Antes disso, a lucidez de Madiba diante da morte iminente, impressiona.
Ogundana, sinto muito, mas acho que chegou a hora. Minha razão, já está em silêncio, não encontrou nenhuma resposta, e já não faz nenhuma pergunta. Mas a tua, vai estar mais forte que nunca, depois da minha partida, pode deixá-lo de costas pra luz do seu espírito, e, te mergulhar em suas próprias sombras, arruinar sua vida. A razão quase sempre zomba da percepção da alma. Não aceite a hostilidade, segue em busca da verdade, confia nas divindades, que com o tempo, ela se acalma (p. 32 e 33).
Ainda em estado aflitivo, Ogundana prossegue a caminhada. Sonha com um rei altivo e carinhoso, senhor de belo reinado que lhe dá conselhos plenos de sabedoria: (...)
Todos nós estamos sujeitos a cair nas armadilhas da tristeza. Não percas a delicadeza, só ela traz a clareza quando a estrada é sombria, mantém-te em vigília. Às vezes parece que tarda a chegar o tempo das flores. Mas é que a natureza o guarda porque sabe que os pintores, os que fabricam as cores, moram em outras estações. E por isso ela espera até que outros artistas procurem-na e felizes lhe digam: Querida mãe natureza, já temos todos os matizes pra pintar sua primavera (p.37).

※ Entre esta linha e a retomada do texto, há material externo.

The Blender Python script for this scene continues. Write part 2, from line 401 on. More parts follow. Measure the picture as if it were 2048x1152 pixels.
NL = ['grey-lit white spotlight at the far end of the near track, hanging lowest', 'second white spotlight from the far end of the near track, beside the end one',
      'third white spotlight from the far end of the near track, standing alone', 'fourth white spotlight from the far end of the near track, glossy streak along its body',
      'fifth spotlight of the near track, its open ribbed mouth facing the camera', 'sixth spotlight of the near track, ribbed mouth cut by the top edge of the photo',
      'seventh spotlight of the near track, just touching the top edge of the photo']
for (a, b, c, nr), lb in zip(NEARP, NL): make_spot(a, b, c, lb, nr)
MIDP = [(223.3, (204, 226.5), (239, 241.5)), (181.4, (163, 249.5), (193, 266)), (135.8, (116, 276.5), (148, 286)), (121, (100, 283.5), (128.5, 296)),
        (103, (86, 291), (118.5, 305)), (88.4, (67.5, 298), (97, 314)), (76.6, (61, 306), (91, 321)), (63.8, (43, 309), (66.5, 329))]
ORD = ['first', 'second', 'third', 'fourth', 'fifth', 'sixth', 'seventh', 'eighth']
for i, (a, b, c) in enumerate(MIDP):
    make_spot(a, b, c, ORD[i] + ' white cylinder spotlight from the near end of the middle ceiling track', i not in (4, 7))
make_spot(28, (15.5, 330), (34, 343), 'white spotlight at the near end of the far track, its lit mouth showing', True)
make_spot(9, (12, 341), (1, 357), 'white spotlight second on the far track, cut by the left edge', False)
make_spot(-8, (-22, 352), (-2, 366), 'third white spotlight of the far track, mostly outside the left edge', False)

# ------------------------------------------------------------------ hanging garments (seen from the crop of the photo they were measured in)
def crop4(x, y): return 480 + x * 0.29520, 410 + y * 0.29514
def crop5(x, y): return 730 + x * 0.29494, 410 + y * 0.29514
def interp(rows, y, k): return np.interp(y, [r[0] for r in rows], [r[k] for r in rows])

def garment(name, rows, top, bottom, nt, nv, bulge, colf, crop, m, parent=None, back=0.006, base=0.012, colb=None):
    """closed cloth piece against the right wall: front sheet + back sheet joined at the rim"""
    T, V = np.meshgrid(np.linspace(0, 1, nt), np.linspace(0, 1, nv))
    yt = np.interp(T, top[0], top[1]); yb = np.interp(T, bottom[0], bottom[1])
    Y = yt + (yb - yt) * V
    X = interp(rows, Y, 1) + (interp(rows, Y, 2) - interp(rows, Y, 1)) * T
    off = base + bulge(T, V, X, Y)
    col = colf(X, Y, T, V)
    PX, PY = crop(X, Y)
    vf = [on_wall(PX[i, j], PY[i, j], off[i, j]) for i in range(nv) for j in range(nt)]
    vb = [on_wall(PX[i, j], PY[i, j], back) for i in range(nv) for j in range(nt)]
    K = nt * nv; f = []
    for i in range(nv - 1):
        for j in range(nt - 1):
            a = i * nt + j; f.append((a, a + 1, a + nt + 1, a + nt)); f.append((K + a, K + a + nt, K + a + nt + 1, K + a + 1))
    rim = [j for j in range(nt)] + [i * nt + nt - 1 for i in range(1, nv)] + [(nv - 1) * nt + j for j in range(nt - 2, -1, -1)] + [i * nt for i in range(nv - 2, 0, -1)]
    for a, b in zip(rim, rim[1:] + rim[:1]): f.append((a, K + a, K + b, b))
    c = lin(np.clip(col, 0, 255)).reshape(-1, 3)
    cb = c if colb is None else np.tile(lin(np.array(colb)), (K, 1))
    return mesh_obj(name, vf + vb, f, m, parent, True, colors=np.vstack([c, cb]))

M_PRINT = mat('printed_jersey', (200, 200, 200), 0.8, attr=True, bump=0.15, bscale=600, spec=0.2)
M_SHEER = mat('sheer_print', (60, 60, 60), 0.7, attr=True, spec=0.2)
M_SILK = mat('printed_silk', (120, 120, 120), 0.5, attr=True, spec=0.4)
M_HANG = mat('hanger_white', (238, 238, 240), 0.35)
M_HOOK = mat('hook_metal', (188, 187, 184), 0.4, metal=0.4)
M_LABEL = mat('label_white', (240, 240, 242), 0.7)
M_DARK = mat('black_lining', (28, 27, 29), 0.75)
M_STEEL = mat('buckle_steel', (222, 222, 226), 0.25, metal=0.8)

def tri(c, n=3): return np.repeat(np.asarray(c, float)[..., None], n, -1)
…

Uma das mais belas partes do livro vem logo a seguir, um diálogo entre o rio Nilo e o deserto, feito por meio dos viajantes que trazem a um, notícias do outro. Há também reflexões profundas sobre a vida e a paixão, uma nos joga na estrada e a outra em algum lugar nos espera, e, finalmente, sobre a difícil decisão de persistir no caminho, de atender ao chamado da vida: Hesitei, não por me faltar coragem, mas o ritual de passagem de um mundo conhecido pra outro tão longe de nossas raízes é um ato violento.
Correu por dentro de mim como um raio, quase me levou ao desmaio, uma assustadora sensação de saudade (...) Chorei. Não como uma criança, mas como um homem que tem esperança, um homem que acredita que a estrada ama os caminheiros, que crê ser do mundo um passageiro e que não deve descansar enquanto o corpo a alma puder levar ao encontro de novos companheiros (p.53).
A partir daí, a poesia reinante se torna episódica.
Há mudanças no tom do texto, adota-se um coloquialismo excessivo que destoa da elaborada linguagem anterior. O maior mérito dos restantes três quartos do livro, a meu ver, é destacar a simultaneidade da presença de Ogundana, um africano, ao período de vida de Jesus Cristo na Galiléia. Ou seja, o autor mostra o intercruzamento de mundos que não eram estanques, cujas fronteiras eram transpostas e ocorria o diálogo, mesmo que entre estrangeiros, entenda-se, pessoas e culturas em permanente estranhamento.
Ao final, uma grande surpresa, Ogundana não seria uma personagem de ficção? Teria existido? Seria hoje uma entidade espiritual, o Alabê de Jerusalém, que se comunica com os humanos ancorado em uma plêiade de pretos velhos resplandecentes?
Se assim for, pode ser desculpada uma ou outra incongruência temporal da obra, por exemplo, o fato de uma personagem que viveu há dois mil anos afirmar que não poderia deixar de adotar um determinado comportamento por conta de ideologia. A palavra ideologia sequer existia naquela época, é construção política do século XVIII.
Mas é também um bom impasse literário, ou foi problema de revisão, de falta de leitura crítica, ou solução de espírito atemporal que vive em múltiplas eras e incorpora distintas linguagens.